The rich owners of big houses and mansions certainly will be paying less, and this was no doubt a deliberate intention of the present government which has never disguised the fact that it is a government of the rich by the rich for the rich. But it by no means follows that what these rich property owners will no longer be paying will have to come out of the pockets of ordinary wage and salary workers, as the anti-Poll Tax campaigners suggest.

Despite the appearances, taxes are not a burden that falls on wage and salary workers. On average, over time, we receive as wages enough to keep ourselves fit to work in the trade or profession in which we have been trained and are working. It is around a level sufficient to cover the expenses involved in this that market forces, helped on by trade union action, will tend to establish wage rates.

This means that if any extra charge is imposed on workers it will tend to be passed on. through the operation of market forces again aided by trade union action, to employers of labour. This was once clearly understood even if it has become obscured today. As David Ricardo, who was an MP and a capitalist, wrote as long ago as 1819 in his Principles of Political Economy and Taxation: "Taxes on wages will raise wages, and therefore will diminish the rate of profits of stock . . .  A tax on wages is wholly a tax on profits, a tax on necessaries is partly a tax on profits, and partly a tax on rich consumers. The ultimate effects which will result from such taxes then, are precisely the same as those which will result from a direct tax on profits".

In so far as the Poll Tax is a tax paid by wage and salary workers it will tend to be passed on to employers. But the speed at which this happens will depend on how determined workers are in fighting the wages struggle. So the way to "fight the Poll Tax" is to press on with the trade union struggle for higher wages and salaries.

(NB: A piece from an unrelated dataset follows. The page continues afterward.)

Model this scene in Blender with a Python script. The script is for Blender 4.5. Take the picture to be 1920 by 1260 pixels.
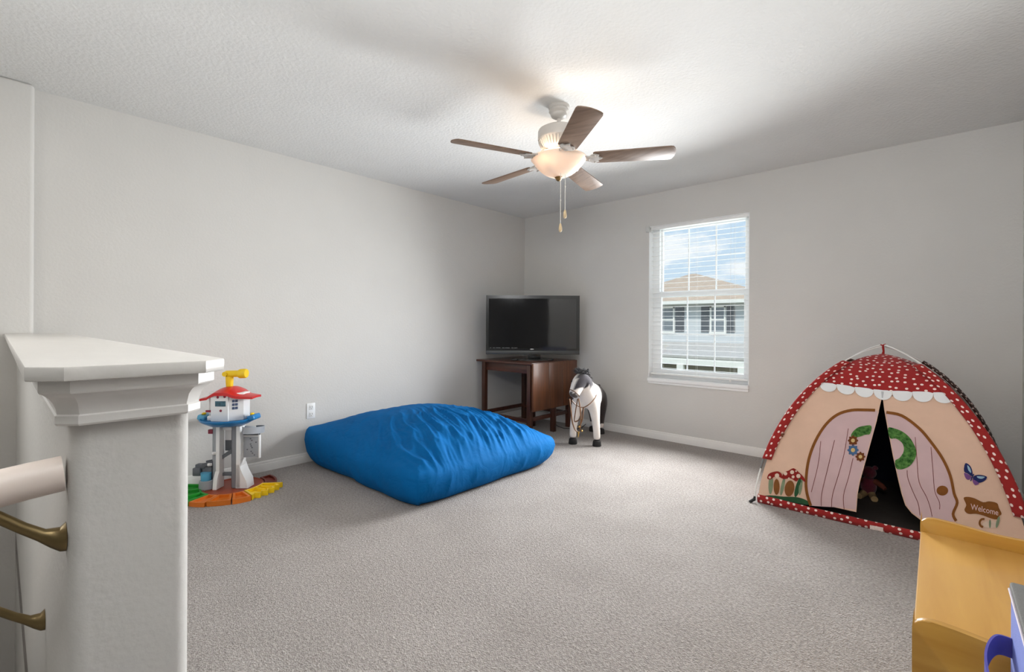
import bpy, bmesh, math, random
from math import sin, cos, pi, radians, sqrt
from mathutils import Vector, Matrix, noise

random.seed(7)
for o in list(bpy.data.objects):
    bpy.data.objects.remove(o, do_unlink=True)
scene = bpy.context.scene
COL = scene.collection

# ------------------------------------------------------------------ camera
YAW, ROLL, FPX, HOR, CH = 0.7371, 0.00488, 875.4, 609.5, 1.12
cam_d = bpy.data.cameras.new('camera')
cam = bpy.data.objects.new('camera', cam_d)
COL.objects.link(cam)
cam_d.sensor_width = 36.0
cam_d.lens = FPX / 1920 * 36.0
cam_d.shift_y = -(630 - HOR) / 1920
cam_d.clip_start = 0.02
cam_d.clip_end = 400
cam.matrix_world = (Matrix.Translation((0, 0, CH)) @ Matrix.Rotation(YAW, 4, 'Z')
                    @ Matrix.Rotation(pi / 2, 4, 'X') @ Matrix.Rotation(ROLL, 4, 'Z'))
scene.camera = cam

# ------------------------------------------------------------------ view
vs = scene.view_settings
scene.display_settings.display_device = 'sRGB'
vs.view_transform = 'Standard'
vs.look = 'None'
vs.exposure = 0.34
vs.gamma = 1.0
vs.use_curve_mapping = False


def lin(c):
    r = []
    for v in c[:3]:
        v = v / 255.0
        r.append(v / 12.92 if v <= 0.04045 else ((v + 0.055) / 1.055) ** 2.4)
    return (r[0], r[1], r[2], 1.0)


# ------------------------------------------------------------------ sky
world = bpy.data.worlds.new('sky')
scene.world = world
world.use_nodes = True
wt = world.node_tree
wt.nodes.clear()
w_out = wt.nodes.new('ShaderNodeOutputWorld')
w_bg = wt.nodes.new('ShaderNodeBackground')
w_tc = wt.nodes.new('ShaderNodeTexCoord')
w_sep = wt.nodes.new('ShaderNodeSeparateXYZ')
w_ramp = wt.nodes.new('ShaderNodeValToRGB')
w_map = wt.nodes.new('ShaderNodeMapping')
w_noise = wt.nodes.new('ShaderNodeTexNoise')
w_cl = wt.nodes.new('ShaderNodeValToRGB')
w_mix = wt.nodes.new('ShaderNodeMixRGB')
w_ramp.color_ramp.elements[0].position = 0.0
w_ramp.color_ramp.elements[0].color = lin((214, 230, 244))
w_ramp.color_ramp.elements[1].position = 0.55
w_ramp.color_ramp.elements[1].color = lin((150, 192, 232))
w_map.inputs['Scale'].default_value = (5.0, 5.0, 11.0)
w_noise.inputs['Scale'].default_value = 1.6
w_noise.inputs['Detail'].default_value = 6
w_noise.inputs['Roughness'].default_value = 0.52
w_cl.color_ramp.elements[0].position = 0.50
w_cl.color_ramp.elements[0].color = (0, 0, 0, 1)
w_cl.color_ramp.elements[1].position = 0.60
w_cl.color_ramp.elements[1].color = (1, 1, 1, 1)
w_mix.inputs['Color2'].default_value = lin((246, 248, 252))
wt.links.new(w_tc.outputs['Generated'], w_sep.inputs[0])
wt.links.new(w_sep.outputs['Z'], w_ramp.inputs[0])
wt.links.new(w_tc.outputs['Generated'], w_map.inputs[0])
wt.links.new(w_map.outputs[0], w_noise.inputs['Vector'])
wt.links.new(w_noise.outputs['Fac'], w_cl.inputs[0])
wt.links.new(w_cl.outputs[0], w_mix.inputs['Fac'])
wt.links.new(w_ramp.outputs[0], w_mix.inputs['Color1'])
wt.links.new(w_mix.outputs[0], w_bg.inputs['Color'])
wt.links.new(w_bg.outputs[0], w_out.inputs['Surface'])
w_bg.inputs['Strength'].default_value = 0.88


# ------------------------------------------------------------------ lights
def area(name, loc, direction, sx, sy, power, color, spread=180):
    d = bpy.data.lights.new(name, 'AREA')
    d.shape = 'RECTANGLE'
    d.size, d.size_y = sx, sy
    d.energy = power
    d.color = color
    d.spread = radians(spread)
    o = bpy.data.objects.new(name, d)
    COL.objects.link(o)
    o.location = loc
    o.rotation_euler = Vector(direction).to_track_quat('-Z', 'Y').to_euler()
    return o


sun_d = bpy.data.lights.new('sun', 'SUN')
sun_d.energy = 2.3
sun_d.angle = radians(1.0)
sun_d.color = (1.0, 0.96, 0.9)
sun = bpy.data.objects.new('sun', sun_d)
COL.objects.link(sun)
sun.rotation_euler = Vector((-0.35, 0.75, -1.0)).to_track_quat('-Z', 'Y').to_euler()

# daylight entering by the window of the loft: on the panes from outside, and past the blind into the room
pane_light = area('window_sky_glow', (-1.67, 4.66, 1.42), (0, -1, -0.10), 1.05, 1.60, 10, (0.96, 0.985, 1.0))
window_light = area('window_daylight', (-1.67, 4.285, 1.17), (0, -1, -0.15), 0.90, 1.08, 61, (0.96, 0.985, 1.0), spread=128)
# lamps of the landing and the stairs behind the camera
hall_light = area('landing_ceiling_light', (1.3, -1.2, 2.40), (0, 0, -1), 0.6, 0.6, 3, (1.0, 0.93, 0.85))
stair_light = area('stairwell_ceiling_light', (-2.2, -0.5, 2.40), (0, 0, -1), 0.4, 0.4, 5, (1.0, 0.9, 0.8))
# unseen fill added beside the camera to brighten the ceiling and end wall
room_fill = area('added_room_fill', (0.0, -0.1, 1.96), (-0.08, 0.9, 1), 0.5, 0.5, 32, (0.98, 0.99, 1.0))
# fill added high over the stairs for the end wall; no window there
stair_fill = area('added_stair_fill', (-2.0, -0.97, 1.75), (0.45, 1, -0.02), 1.1, 0.8, 10, (0.95, 0.98, 1.0))


# ------------------------------------------------------------------ pixel helper (1920 x 1260 frame)
CF = Vector((-sin(YAW), cos(YAW), 0))
CR = Vector((cos(YAW), sin(YAW), 0))
CU = Vector((0, 0, 1))
EYE = Vector((0, 0, CH))


def ray(px, py):
    dx, dy = px - 960, py - HOR
    c, s = cos(ROLL), sin(ROLL)
    return CF + CR * ((dx * c + dy * s) / FPX) - CU * ((-dx * s + dy * c) / FPX)


def proj(p):
    v = Vector(p) - EYE
    t = v.dot(CF)
    ux, uy = v.dot(CR) / t * FPX, -v.z / t * FPX
    c, s = cos(ROLL), sin(ROLL)
    return 960 + ux * c - uy * s, HOR + ux * s + uy * c


# ------------------------------------------------------------------ materials
MATS = {}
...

The arguments which take place about taxes are about which section of the rich, propertied class should bear the tax burden: employers of labour, landlords or people living on interest. The Poll Tax certainly does shift the burden of local taxation off the shoulders of rich people with big houses, but it shifts this burden not on to us workers but, in the form of higher wage bills and lower profits, on to those who directly employ us. Yes, smash the tax, employers might say. but why should we pull their chestnuts out of the fire?

To pay or not to pay? There is not really any serious choice here as the law has been very cleverly framed so that everybody is going to pay in the end. even if out of deductions from their wages or out of the proceeds of the sale of their furniture. In any event even if the campaign of civil disobedience was successful and the Poll Tax abolished, this would make no essential difference to living standards. In the highly unlikely event of it being abolished and replaced by nothing else, this would exert a downward pressure on wages. In practice, however, the Poll Tax would be replaced by some other local tax (the Labour Party is talking about "a modern property tax and a local income tax”) just as it is replacing the rates and which would also be incorporated into the workers' cost of living.

We are not saying that workers should never defy the law. There are occasions when they should, as over being conscripted into the armed forces to kill fellow workers in some other country or over laws banning trade unions and strikes, but the Poll Tax does not fall into this category. The Poll Tax is not a working class or socialist issue. As Socialists we are not prepared to get involved in arguments about local, or for that matter any other, taxes, as we know from our understanding of the economics of capitalism that taxes, even if they are paid by workers, are not a burden that ultimately falls on them.